Et la réaction de toutes les forces politiques le confirme encore. Car qu’ont-elles fait après avoir dénoncé les généraux « factieux » ? Elles se sont lancées dans la course à l’échalote, pour se prétendre chacune plus républicaine et amie de la police que sa voisine.
Ainsi, le 19 mai, toutes ont participé à la « marche citoyenne pour la police » aux côtés de 35 000 policiers, jusque devant l’Assemblée nationale, pour dénoncer l’augmentation des violences, le laxisme de la Justice et surtout, demander une réponse pénale plus ferme à l’encontre de leurs agresseurs… Droite, gauche, écologistes sont donc venus réclamer une justice toujours plus répressive en soutien au bras armé de l’État.
Tous ? Non ! Mélenchon et la France Insoumise ont catégoriquement refusé de participer à cette marche, dénonçant le côté « factieux » des revendications qui opposent une partie de l’État à une autre, qui oppose ministère de l’Intérieur et ministère de la Justice. Et d’organiser une autre marche citoyenne et « alternative ». Pourquoi ? Il suffit de lire : « Nous voulons réformer la police nationale de la cave au grenier et ne cesserons pas de faire des propositions en ce sens : police de proximité pour recréer les liens police population, suppression de l’IGPN et création d’un organe de contrôle indépendant, dissolution des BAC et renforcement de la police judiciaire pour démanteler les réseaux, paiement des heures supplémentaires dues, limitation des contrôles d’identité et mise en place d’un récépissé, plan de rénovation des commissariats, création de nouvelles écoles de police et passage de la formation à deux ans, valorisation des agents administratifs et scientifiques, mise en œuvre de la désescalade dans la gestion du maintien de l’ordre, etc. Rien de tout cela n’est à l’ordre du jour de cette manifestation. Nous n’irons donc pas puisque nous sommes pour une véritable police nationale républicaine de proximité au service de l’intérêt général et du peuple français ». La France Insoumise joue là parfaitement sa partition d’unité, de solidarité et de luttes communes en soutien au… capital ! À l’image de la social-démocratie qui a écrasé dans le sang la révolution allemande en 1919, assassinant des milliers d’ouvriers, dont Karl Liebknecht et Rosa Luxemburg, le programme sécuritaire de la France Insoumise à de quoi rassurer la classe dominante. La gauche du capital saura diriger les forces de l’ordre « de proximité » et ordonner la répression la plus violente si cette force politique est amenée à diriger un jour l’appareil d’État. La France Insoumise, comme les autres fractions de gauche, sauront garantir l’ordre social bourgeois. N’ayons aucune illusion, elles sont et demeurent les chiens de garde du capital !

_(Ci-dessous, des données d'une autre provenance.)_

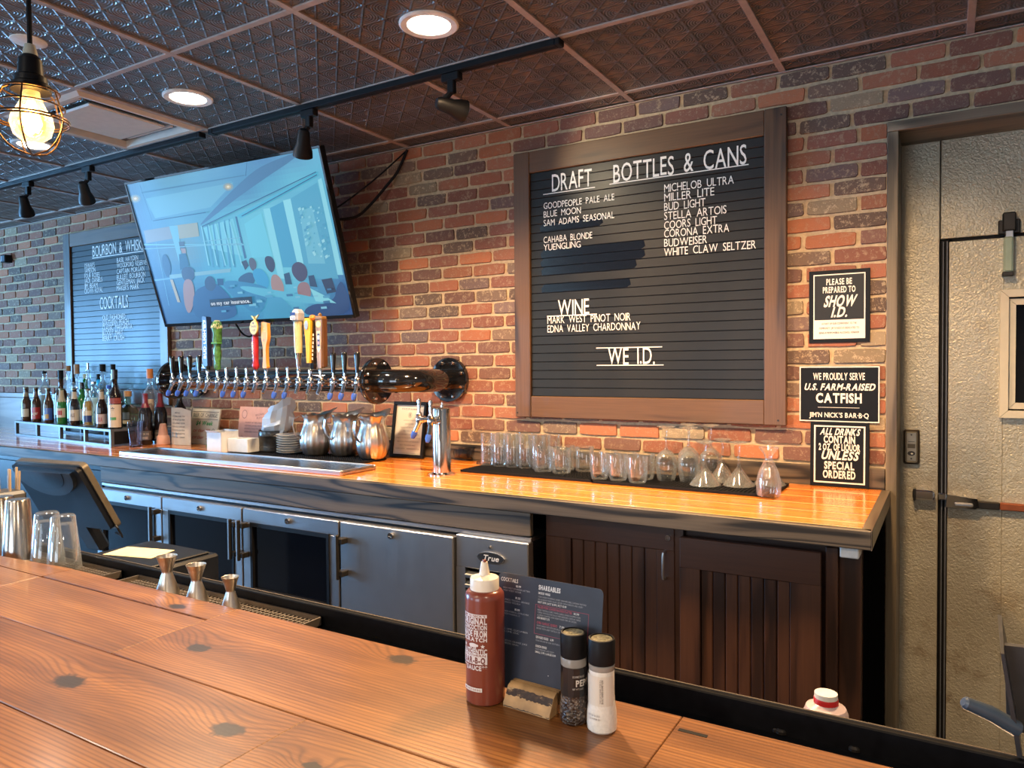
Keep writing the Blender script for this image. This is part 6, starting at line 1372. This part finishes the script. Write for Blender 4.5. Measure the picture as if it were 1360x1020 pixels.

Le capitalisme n’a pas de solution à apporter au pourrissement de sa société, si ce n’est plus de flics, plus de répression, plus de division pour toujours plus de violence et de terreur. La seule voie possible pour lutter contre la violence de la société capitaliste, sous toutes ses formes, c’est la solidarité de classe, dans la lutte, prémices d’une autre société enfin humaine.